1 Million Homes to Be Repossessed in 2010!
The national foreclosure numbers continue to bounce around a bit, rising here, falling there, but at a very high level.
However, the days of letting troubled homeowners sit in limbo for months or years are long gone.
Banks are moving to seize homes and then unload them on the real estate market. Of course, the timing could not be better, coming just as prices falter and sales plunge with the end of the home buyer tax credit, but that’s a story/rant for another day.
Overall, the pace with which banks are seizing homes is escalating dramatically as we hurtle towards that dubious, 1-million-homes-repossessed milestone.
Bank repossessions jumped 5 percent from the first quarter and are a whopping 38 percent over the second quarter of 2009. The grand tally of 269,062 homes seized set a new quarterly high, RealtyTrac finds.
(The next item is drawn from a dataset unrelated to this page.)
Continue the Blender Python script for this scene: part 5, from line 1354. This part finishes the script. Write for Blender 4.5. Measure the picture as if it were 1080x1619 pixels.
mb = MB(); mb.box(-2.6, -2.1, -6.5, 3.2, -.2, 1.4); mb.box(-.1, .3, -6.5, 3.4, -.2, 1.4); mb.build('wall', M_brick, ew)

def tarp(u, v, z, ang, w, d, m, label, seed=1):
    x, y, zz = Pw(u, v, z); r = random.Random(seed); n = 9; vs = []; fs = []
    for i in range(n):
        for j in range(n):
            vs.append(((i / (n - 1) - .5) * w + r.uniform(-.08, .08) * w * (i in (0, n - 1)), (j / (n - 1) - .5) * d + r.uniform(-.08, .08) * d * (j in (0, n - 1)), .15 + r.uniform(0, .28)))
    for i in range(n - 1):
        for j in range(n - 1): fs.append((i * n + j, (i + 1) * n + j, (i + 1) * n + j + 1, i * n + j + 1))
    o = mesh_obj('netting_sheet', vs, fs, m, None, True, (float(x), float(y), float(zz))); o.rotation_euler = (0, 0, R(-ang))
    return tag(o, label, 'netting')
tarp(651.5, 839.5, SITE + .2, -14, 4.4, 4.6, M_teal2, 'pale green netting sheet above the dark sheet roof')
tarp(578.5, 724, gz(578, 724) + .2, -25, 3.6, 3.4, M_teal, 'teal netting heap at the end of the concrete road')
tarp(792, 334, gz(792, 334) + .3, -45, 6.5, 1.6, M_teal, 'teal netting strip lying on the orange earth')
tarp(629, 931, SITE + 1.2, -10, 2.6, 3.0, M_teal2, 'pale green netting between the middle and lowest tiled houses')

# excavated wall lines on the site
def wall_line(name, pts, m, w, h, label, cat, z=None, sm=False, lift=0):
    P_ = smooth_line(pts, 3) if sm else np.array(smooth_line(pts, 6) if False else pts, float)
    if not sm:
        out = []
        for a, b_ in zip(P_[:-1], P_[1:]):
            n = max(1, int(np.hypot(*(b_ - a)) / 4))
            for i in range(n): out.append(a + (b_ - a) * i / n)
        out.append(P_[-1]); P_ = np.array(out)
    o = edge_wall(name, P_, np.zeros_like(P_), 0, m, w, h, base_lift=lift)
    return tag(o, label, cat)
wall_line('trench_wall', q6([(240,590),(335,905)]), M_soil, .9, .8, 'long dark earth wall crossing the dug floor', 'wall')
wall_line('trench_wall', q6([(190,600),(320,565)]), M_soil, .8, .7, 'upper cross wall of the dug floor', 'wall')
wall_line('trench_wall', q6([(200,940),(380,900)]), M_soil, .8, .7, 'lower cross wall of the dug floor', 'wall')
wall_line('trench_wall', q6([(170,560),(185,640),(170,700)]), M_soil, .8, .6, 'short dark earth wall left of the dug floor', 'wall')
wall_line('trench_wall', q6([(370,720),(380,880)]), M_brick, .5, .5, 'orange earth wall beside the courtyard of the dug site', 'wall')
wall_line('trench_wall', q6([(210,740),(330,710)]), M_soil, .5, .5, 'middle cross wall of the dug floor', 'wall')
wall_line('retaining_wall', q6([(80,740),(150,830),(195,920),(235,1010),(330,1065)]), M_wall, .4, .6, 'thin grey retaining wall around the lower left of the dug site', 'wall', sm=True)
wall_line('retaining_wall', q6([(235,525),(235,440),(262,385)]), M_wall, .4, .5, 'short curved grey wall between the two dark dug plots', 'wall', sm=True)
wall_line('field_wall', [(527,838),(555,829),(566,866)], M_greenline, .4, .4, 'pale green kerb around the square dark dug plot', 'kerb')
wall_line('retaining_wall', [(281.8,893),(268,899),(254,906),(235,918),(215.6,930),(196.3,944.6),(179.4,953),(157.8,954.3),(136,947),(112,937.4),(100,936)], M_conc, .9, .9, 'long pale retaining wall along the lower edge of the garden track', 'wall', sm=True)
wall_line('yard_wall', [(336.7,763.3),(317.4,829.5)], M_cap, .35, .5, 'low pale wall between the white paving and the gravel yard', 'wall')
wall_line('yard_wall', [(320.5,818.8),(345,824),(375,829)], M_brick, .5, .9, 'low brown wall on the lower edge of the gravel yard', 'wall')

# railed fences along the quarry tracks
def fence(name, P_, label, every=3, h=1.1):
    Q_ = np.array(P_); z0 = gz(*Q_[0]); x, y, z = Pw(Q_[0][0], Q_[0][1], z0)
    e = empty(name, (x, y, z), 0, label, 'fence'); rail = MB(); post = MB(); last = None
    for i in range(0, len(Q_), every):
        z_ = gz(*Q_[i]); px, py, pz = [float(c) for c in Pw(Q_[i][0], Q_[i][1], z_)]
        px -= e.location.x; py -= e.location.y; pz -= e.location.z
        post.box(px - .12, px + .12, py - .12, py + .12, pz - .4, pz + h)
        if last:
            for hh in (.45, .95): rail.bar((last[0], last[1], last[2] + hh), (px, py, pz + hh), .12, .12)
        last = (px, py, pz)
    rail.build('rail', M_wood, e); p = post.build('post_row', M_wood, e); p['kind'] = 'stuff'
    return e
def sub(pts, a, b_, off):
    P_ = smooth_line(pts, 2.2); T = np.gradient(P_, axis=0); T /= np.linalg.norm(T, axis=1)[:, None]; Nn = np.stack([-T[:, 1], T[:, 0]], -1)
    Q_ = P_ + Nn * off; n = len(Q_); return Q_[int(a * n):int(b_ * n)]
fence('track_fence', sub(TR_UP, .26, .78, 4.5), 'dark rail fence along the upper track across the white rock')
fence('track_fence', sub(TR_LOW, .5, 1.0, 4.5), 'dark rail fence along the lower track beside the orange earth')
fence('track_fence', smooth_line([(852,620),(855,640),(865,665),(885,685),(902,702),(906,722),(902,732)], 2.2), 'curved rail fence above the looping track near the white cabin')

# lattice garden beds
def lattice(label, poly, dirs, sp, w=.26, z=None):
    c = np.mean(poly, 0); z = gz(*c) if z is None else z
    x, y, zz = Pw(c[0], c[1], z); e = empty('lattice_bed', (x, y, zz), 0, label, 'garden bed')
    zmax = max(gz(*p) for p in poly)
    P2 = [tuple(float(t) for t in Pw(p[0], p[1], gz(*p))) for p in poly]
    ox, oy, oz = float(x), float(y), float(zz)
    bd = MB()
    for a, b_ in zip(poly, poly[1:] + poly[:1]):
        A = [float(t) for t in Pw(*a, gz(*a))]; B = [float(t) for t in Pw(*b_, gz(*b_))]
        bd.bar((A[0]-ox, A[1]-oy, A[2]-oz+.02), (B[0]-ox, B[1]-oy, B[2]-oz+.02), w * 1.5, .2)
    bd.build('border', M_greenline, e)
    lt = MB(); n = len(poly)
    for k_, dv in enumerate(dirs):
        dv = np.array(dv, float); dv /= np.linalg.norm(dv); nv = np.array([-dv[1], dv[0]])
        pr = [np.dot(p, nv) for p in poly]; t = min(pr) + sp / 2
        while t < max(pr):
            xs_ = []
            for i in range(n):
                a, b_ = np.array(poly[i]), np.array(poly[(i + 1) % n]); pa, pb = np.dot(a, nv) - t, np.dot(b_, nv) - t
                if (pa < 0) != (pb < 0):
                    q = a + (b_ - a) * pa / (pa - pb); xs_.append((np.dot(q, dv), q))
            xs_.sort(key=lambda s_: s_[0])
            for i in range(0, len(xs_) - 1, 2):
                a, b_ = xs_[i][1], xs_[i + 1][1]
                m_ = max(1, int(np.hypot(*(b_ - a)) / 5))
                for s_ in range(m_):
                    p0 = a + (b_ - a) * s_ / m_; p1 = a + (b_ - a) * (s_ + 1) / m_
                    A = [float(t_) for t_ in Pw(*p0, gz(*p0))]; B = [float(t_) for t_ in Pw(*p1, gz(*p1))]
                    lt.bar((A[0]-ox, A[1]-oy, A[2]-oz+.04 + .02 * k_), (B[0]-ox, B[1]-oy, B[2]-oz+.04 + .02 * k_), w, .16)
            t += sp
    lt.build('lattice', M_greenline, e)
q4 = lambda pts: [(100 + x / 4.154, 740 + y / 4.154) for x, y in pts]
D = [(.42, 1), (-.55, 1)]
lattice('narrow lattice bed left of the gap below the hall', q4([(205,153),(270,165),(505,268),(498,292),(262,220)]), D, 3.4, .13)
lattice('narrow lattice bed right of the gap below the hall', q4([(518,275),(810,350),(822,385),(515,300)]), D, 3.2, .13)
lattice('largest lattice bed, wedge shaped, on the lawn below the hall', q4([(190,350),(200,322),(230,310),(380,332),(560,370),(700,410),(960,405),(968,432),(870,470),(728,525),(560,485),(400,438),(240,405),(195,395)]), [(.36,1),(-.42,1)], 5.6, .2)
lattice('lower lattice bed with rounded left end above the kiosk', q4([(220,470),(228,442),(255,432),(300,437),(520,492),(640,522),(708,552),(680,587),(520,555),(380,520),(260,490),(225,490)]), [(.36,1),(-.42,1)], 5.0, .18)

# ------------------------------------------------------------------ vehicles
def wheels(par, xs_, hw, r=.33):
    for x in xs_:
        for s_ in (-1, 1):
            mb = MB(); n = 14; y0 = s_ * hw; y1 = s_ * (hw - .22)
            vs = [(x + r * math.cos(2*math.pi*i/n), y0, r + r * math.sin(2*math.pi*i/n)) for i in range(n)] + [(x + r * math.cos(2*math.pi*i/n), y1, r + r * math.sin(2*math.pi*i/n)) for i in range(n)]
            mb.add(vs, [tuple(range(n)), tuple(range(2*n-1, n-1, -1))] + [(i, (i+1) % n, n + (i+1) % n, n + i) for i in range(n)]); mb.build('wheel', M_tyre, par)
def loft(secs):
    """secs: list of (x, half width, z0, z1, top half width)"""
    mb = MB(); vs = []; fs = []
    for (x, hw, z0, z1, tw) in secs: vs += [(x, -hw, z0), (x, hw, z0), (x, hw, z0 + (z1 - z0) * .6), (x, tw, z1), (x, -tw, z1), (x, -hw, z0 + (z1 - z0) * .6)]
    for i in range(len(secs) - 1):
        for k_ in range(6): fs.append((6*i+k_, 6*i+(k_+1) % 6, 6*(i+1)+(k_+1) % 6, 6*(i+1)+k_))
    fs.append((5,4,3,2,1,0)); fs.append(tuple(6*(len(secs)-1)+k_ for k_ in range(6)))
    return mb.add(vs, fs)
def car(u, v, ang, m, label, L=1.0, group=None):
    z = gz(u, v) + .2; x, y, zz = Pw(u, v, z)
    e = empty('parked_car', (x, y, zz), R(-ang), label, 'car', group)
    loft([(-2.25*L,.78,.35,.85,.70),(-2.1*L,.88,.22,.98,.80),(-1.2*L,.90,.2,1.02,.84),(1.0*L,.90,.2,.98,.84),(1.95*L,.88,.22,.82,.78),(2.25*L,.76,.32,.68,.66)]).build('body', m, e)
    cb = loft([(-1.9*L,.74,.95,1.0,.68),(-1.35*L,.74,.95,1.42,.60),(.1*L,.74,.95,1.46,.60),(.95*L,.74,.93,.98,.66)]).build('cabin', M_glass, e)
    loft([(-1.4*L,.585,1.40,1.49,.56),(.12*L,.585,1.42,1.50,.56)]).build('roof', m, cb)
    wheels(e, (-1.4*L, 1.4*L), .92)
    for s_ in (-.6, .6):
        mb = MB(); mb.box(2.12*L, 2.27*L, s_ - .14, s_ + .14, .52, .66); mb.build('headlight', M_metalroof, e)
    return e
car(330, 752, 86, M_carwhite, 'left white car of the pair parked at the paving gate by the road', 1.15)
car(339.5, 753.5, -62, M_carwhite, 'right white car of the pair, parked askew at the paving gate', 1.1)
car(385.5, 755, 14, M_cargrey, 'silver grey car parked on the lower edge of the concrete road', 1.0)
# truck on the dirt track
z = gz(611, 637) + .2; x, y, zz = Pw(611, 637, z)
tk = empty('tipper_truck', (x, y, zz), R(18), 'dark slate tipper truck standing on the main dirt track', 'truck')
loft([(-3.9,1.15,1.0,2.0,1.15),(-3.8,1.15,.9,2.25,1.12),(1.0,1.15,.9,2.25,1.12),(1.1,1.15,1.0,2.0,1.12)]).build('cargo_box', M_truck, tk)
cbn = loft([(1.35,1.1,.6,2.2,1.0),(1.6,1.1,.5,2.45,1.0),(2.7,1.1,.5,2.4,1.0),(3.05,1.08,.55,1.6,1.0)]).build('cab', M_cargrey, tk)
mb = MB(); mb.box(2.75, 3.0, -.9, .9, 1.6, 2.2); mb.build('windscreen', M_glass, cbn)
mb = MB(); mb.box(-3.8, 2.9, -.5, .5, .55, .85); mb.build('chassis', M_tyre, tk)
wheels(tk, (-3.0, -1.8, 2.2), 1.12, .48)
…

OK, so how is Massachusetts doing in all this frenzy of foreclosure activity?
Well, not so hot.
It’s easy to fall into the trap of comparing the Bay State with foreclosure disaster zones like Nevada and Arizona. We are not in that league.
But Massachusetts still had nearly 23,000 homes and condos hit with foreclosure filings and actions during the first half of the year. That’s a 24 percent jump from the first half of 2009.
In fact the total number of foreclosure filings in Massachusetts is very close to the numbers seen in New York and Pennsylvania, at more than 24,000 and 27,000 respectively.
Of course, our two fellow Northeastern states are also much larger. Our beloved Bay State, at 6.3 million strong, has less than a third of New York’s population and about half of Pennsylvania’s.
That’s certainly no reason to pat ourselves on the back. Rather, what has gone so wrong here in Massachusetts?